Di bagian teater, dua video karya Garin Nugroho menambah kedalaman pengalaman pengunjung dengan menampilkan narasi tentang alam dan budaya Indonesia.
“Kita menang dari sisi exhibition design, karena memang dibantu oleh Mas Didit melalui Didit Hediprasetyo Foundation yang mengkurasi banyak hal, termasuk eksibisinya, sementara desain awal dari Bappenas mengusung konsep Nature, Culture, Future dengan sentuhan budaya dari Mas Didit,” ujar Vivi.
Konsep desain ini memperlihatkan bahwa keindahan paviliun tidak hanya lahir dari bentuk arsitektur, tetapi juga dari perpaduan nilai budaya, teknologi, dan pesan keberlanjutan.

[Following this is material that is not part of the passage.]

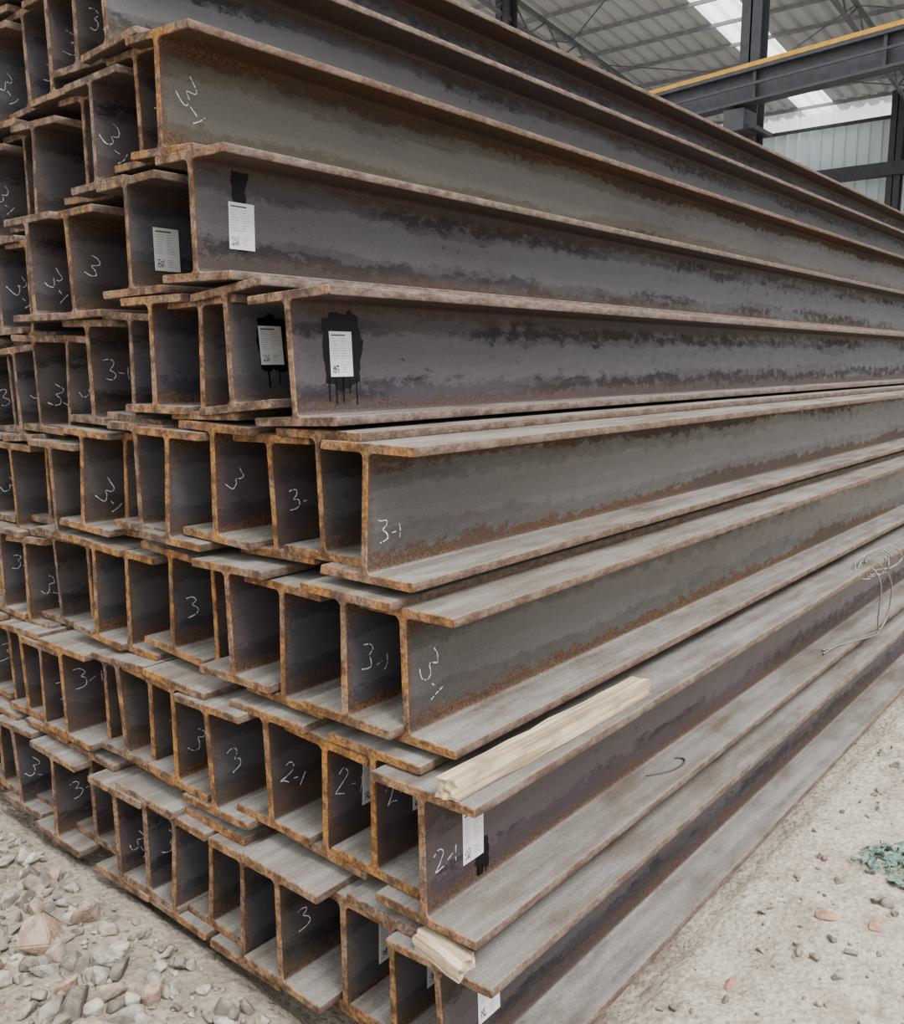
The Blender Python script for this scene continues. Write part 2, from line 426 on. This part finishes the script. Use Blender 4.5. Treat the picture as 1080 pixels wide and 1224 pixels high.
def hull(seed):
    rnd=random.Random(seed);bm=bmesh.new()
    for i in range(14):
        v=Vector((rnd.gauss(0,1),rnd.gauss(0,1),rnd.gauss(0,1))).normalized()*rnd.uniform(.75,1.1)
        bm.verts.new(v)
    bmesh.ops.convex_hull(bm,input=bm.verts[:])
    for v in [v for v in bm.verts if not v.link_faces]: bm.verts.remove(v)
    bmesh.ops.bevel(bm,geom=bm.edges[:],offset=.05,segments=2,affect='EDGES')
    bm.verts.ensure_lookup_table();bm.verts.index_update()
    vs=[v.co.copy() for v in bm.verts];fs=[tuple(v.index for v in f.verts) for f in bm.faces];bm.free();return vs,fs
HULLS=[hull(i+50) for i in range(14)]
def scatter(name,spots,seed):
    rnd=random.Random(seed);V=[];F=[]
    for (x,y,s) in spots:
        vs,fs=HULLS[rnd.randrange(14)];n=len(V)
        M=Matrix.Rotation(rnd.uniform(0,6.28),3,'Z')@Matrix.Rotation(rnd.gauss(0,.45),3,'X')
        sx,sy,sz=s*rnd.uniform(.7,1.4),s*rnd.uniform(.6,1.1),s*rnd.uniform(.55,.95)
        z=gh(x,y)+sz*.4
        for v in vs:
            q=M@Vector((v.x*sx,v.y*sy,v.z*sz)); V.append((q.x+x,q.y+y,q.z+z))
        F+=[tuple(i+n for i in f) for f in fs]
    return mesh_obj(name,V,F,[STONE])
rnd=random.Random(21);sp=[]
for i in range(3000):
    x=rnd.uniform(-4.3,-.02);y=-.12-abs(rnd.gauss(0,.55))
    s=min(.045,.005+rnd.expovariate(1/.009)); sp.append((x,y-s,s))
for i in range(150):
    s=rnd.uniform(.025,.05);sp.append((rnd.uniform(-2.6,-.4),rnd.uniform(-1.0,-.22),s))
for x,y,s in [(-1.35,-.38,.095),(-1.05,-.42,.065),(-1.6,-.5,.075),(-1.2,-.62,.075),(-.85,-.5,.055),(-1.9,-.3,.065),(-2.2,-.32,.055),(-1.45,-.75,.08),(-.95,-.75,.06),(-1.75,-.75,.07),(-.7,-.62,.055),(-1.15,-.25,.05)]: sp.append((x,y,s))
scatter('rubble_stones',sp,4)
sp=[]
for i in range(2800):
    x=.08+abs(rnd.gauss(0,1.0));y=rnd.uniform(-.6,7)
    s=min(.035,.003+rnd.expovariate(1/.006))
    if min((x-a)**2+(y-b)**2 for a,b in ((.30,1.15),(.2,.72),(.42,1.2)))<.006: continue
    if abs(x-.42)<.22 and abs(y-1.62)<.2: continue
    sp.append((x+s,y,s))
scatter('gravel',sp,5)
BR=simple('red_brick',(.33,.19,.135),.9,var=.4,scale=40,bump=.004)
for x,y,rz in ((.30,1.15,.4),(.2,.72,1.3),(.42,1.2,2.0)):
    vs,fs=HULLS[3 if x>.25 else 6]
    o=mesh_obj('brick_fragment',[(v.x*.04,v.y*.025,v.z*.012) for v in vs],fs,[BR]);o.location=(x,y,gh(x,y)+.006);o.rotation_euler=(0,0,rz)
NET=simple('green_mesh_net',(.12,.20,.155),.8,var=.6,scale=60)
n=44;V=[];F=[]
for j in range(n):
    for i in range(n):
        u=i/(n-1)-.5;v=j/(n-1)-.5
        x=.40+u*.30+.03*noise.noise(Vector((u*9,v*9,1)));y=1.60+v*.30+.03*noise.noise(Vector((u*9,v*9,5)))
        V.append((x,y,gh(x,y)+.008+.03*abs(noise.noise(Vector((u*12,v*12,9))))))
for j in range(n-1):
    for i in range(n-1):
        u=i/(n-1)-.5;v=j/(n-1)-.5
        if u*u+v*v<.2+.16*noise.noise(Vector((u*5,v*5,2))) and noise.noise(Vector((u*22,v*8,4)))>-.18:
            F.append((j*n+i,j*n+i+1,(j+1)*n+i+1,(j+1)*n+i))
mesh_obj('green_net_scrap',V,F,[NET])

# ---------------------------------------------------------------- warehouse hall
CX,CY,CZ=1.0,-1.4,1.62
YW=28+CY; ZW=7.2+CZ; SL=.114
def roofz(y): return ZW+SL*(YW-y)
ROOF=simple('roof_sheet',(.50,.535,.57),.5,.0,var=.08,scale=.6)
FR=simple('painted_steel_frame',(.055,.06,.07),.6,.0,spec=.3)
FRL=simple('grey_steel_frame',(.26,.27,.29),.6,.1)
YEL=simple('yellow_paint',(.58,.31,.04),.5,spec=.2)
WALL=simple('wall_sheet',(.66,.79,.84),.55,0,var=.08,scale=.5)
def skymat():
    m=N('translucent_panel'); t=m.t
    for nd in list(t.nodes):
        if nd.type!='OUTPUT_MATERIAL': t.nodes.remove(nd)
    o=[x for x in t.nodes if x.type=='OUTPUT_MATERIAL'][0]
    a=m.n('ShaderNodeBsdfTransparent');a.inputs[0].default_value=(.98,.99,1,1)
    b=m.n('ShaderNodeBsdfTranslucent');b.inputs[0].default_value=(.95,.97,.98,1)
    mx=m.n('ShaderNodeMixShader');mx.inputs[0].default_value=.45
    t.links.new(a.outputs[0],mx.inputs[1]);t.links.new(b.outputs[0],mx.inputs[2]);t.links.new(mx.outputs[0],o.inputs[0]);return m.mat
SKY=skymat()
X0,X1=-40.,12.; Y0=13.0
hall=bpy.data.objects.new('warehouse_roof',None);link(hall)
sky_x=[(CX-10.1+6.3*k,CX-9.05+6.3*k) for k in range(-5,4)]
V=[];F=[];M_=[]
x=X0;xsr=[]
while x<X1:
    for dx,dz in ((0,0),(.14,0),(.19,.08),(.27,.08),(.32,0)): xsr.append((x+dx,dz))
    x+=.4
for (x,dz) in xsr:
    V.append((x,Y0,roofz(Y0)+dz));V.append((x,YW+.6,roofz(YW+.6)+dz))
for i in range(len(xsr)-1):
    xm=(xsr[i][0]+xsr[i+1][0])/2
    F.append((2*i,2*i+2,2*i+3,2*i+1)); M_.append(1 if any(a<xm<b for a,b in sky_x) else 0)
mesh_obj('ceiling',V,F,[ROOF,SKY],hall,M_)
mb=MB()
y=Y0+.2
while y<YW: mb.box((X0,y,roofz(y)-.10),(X1,y+.04,roofz(y)-.01)); y+=1.2
mb.obj('roof_purlins',[FRL],hall)
mb=MB(); xt=CX-6.8
for kx in range(-5,3):
    X=xt+6.3*kx
    def top(y): return (X,y,roofz(y)-.25)
    def bot(y): return (X,y,roofz(y)-.75)
    mb.bar(top(Y0),top(YW),.08);mb.bar(bot(Y0),bot(YW),.08)
    y=Y0;s=0
    while y+.7<=YW:
        mb.bar(top(y) if s else bot(y),bot(y+.7) if s else top(y+.7),.035); s=1-s; y+=.7
    if kx<2:
        for y in (14.,20.5):
            mb.bar((X,y,roofz(y)-.3),(X+6.3,y+5,roofz(y+5)-.3),.025)
            mb.bar((X+6.3,y,roofz(y)-.3),(X,y+5,roofz(y+5)-.3),.025)
mb.obj('roof_trusses',[simple('truss_paint',(.14,.15,.16),.6)],hall)
def hcol(name,x,y,z1,w=.36,mat=FR,br=True):
    mb=MB(); t=.03
    mb.box((x-w/2,y-w/2,0),(x+w/2,y-w/2+t,z1));mb.box((x-w/2,y+w/2-t,0),(x+w/2,y+w/2,z1));mb.box((x-t/2,y-w/2,0),(x+t/2,y+w/2,z1))
    mb.box((x-w/2-.1,y-w/2-.1,-.05),(x+w/2+.1,y+w/2+.1,.04))
    if br: mb.box((x-w/2,y-w/2-.55,4.0+CZ-.1),(x+w/2,y-w/2,4.0+CZ+.25)); mb.box((x-.3,y-.6,5.55),(x+.3,y+.3,5.62))
    return mb.obj(name,[mat])
colx=CX-6.8
for kx in (-3,-2,-1,0,1):
    X=colx+6.3*kx; Y=16.5+CY-kx*1.2
    hcol('steel_column',X,Y,roofz(Y)-.3)
for kx in (-3,-2,-1,0,1,2):
    hcol('wall_column',-6.2+6.3*kx,YW-.5,ZW-.1,.34,FR,False)
A=Vector((CX-8.2,16.5+CY-.35,0));Bv=Vector((CX-4.1,15.7+CY-.35,0));d=(Bv-A).normalized()
P=A-d*18;Q=Bv+d*9
g=MB();zt=4.82+CZ
def gb(z0,z1,w,m,off=0):
    nrm=Vector((d.y,-d.x,0))*off
    g.bar(P+nrm+Vector((0,0,(z0+z1)/2)),Q+nrm+Vector((0,0,(z0+z1)/2)),w,m,z1-z0)
gb(zt-.03,zt+.03,.3,0);gb(zt-.52,zt-.48,.3,0);gb(zt-.5,zt,.03,0);gb(zt+.03,zt+.10,.07,1,.12)
LL=(Q-P).length;kk=0
while kk<LL:
    p=P+d*kk; g.bar(p+Vector((0,0,zt-.48)),p+Vector((0,0,zt-.03)),.05,0,.22);kk+=2.2
gb(zt-.28,zt-.24,.03,0,.2)
g.obj('crane_runway_girder',[FR,YEL])
wall=bpy.data.objects.new('wall_back',None);link(wall)
V=[];F=[];M_=[];pr=[];x=X0
while x<X1:
    for dx,dy in ((0,0),(.2,0),(.23,-.05),(.27,-.05),(.3,0)): pr.append((x+dx,dy))
    x+=.33
lv=[(-.2,1.0,0),(1.0,3.1,0),(3.1,4.3,1),(4.3,ZW-.6,0),(ZW-.6,ZW,1)]
for z0,z1,mm in lv:
    n0=len(V)
    for (x,dy) in pr: V+= [(x,YW+dy,z0),(x,YW+dy,z1)]
    for i in range(len(pr)-1): F.append((n0+2*i,n0+2*i+2,n0+2*i+3,n0+2*i+1));M_.append(mm)
mesh_obj('wall_cladding',V,F,[WALL,SKY],wall,M_)
mb=MB()
for z in (1.05,3.1,4.3,ZW-.62): mb.box((X0,YW-.16,z-.04),(X1,YW-.06,z+.04))
mb.box((X0,YW-.75,6.55),(X1,YW-.45,6.9))
mb.obj('wall_girts',[FR],wall)

# ---------------------------------------------------------------- light
w=bpy.data.worlds.new('overcast_sky');scene.world=w;w.use_nodes=True
nt=w.node_tree;bg=nt.nodes['Background']
tc=nt.nodes.new('ShaderNodeTexCoord');sp_=nt.nodes.new('ShaderNodeSeparateXYZ');cr=nt.nodes.new('ShaderNodeValToRGB')
nt.links.new(tc.outputs['Generated'],sp_.inputs[0]);nt.links.new(sp_.outputs[2],cr.inputs[0]);nt.links.new(cr.outputs[0],bg.inputs[0])
cr.color_ramp.elements[0].color=(.24,.25,.265,1);cr.color_ramp.elements[1].color=(1,.99,.97,1)
cr.color_ramp.elements[1].position=.5
bg.inputs[1].default_value=3.2
sun=bpy.data.lights.new('sun','SUN');sun.energy=6.5;sun.angle=math.radians(26);sun.color=(1,.97,.93)
so=link(bpy.data.objects.new('sun',sun));so.rotation_euler=Vector((.75,-.12,1.15)).to_track_quat('Z','Y').to_euler()

cam=bpy.data.cameras.new('camera');co=link(bpy.data.objects.new('camera',cam))
cam.sensor_fit='HORIZONTAL';cam.sensor_width=36;cam.lens=1081/1080*36;cam.clip_end=200;cam.clip_start=.02
co.location=(CX,CY,CZ);co.rotation_euler=(math.radians(90-9.55),0,math.radians(39.7))
scene.camera=co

Dengan desain yang kuat dan makna simbolik yang dalam, Paviliun Indonesia berhasil menonjol di antara negara-negara peserta lain, bahkan yang memiliki area pamer lebih luas seperti Tiongkok, Arab Saudi, dan Australia.
Melalui Paviliun Indonesia di Expo 2025 Osaka, pesan yang disampaikan bukan hanya tentang keindahan visual, tetapi juga tentang arah pembangunan Indonesia yang berfokus pada kolaborasi, kreativitas, dan keberlanjutan.
Penghargaan tersebut menjadi bukti kemampuan Indonesia dalam menerapkan prinsip keberlanjutan, baik pada desain maupun kegiatan yang ditampilkan.
Vivi berharap pencapaian itu dapat menginspirasi lebih banyak pihak di Indonesia untuk melakukan hal serupa.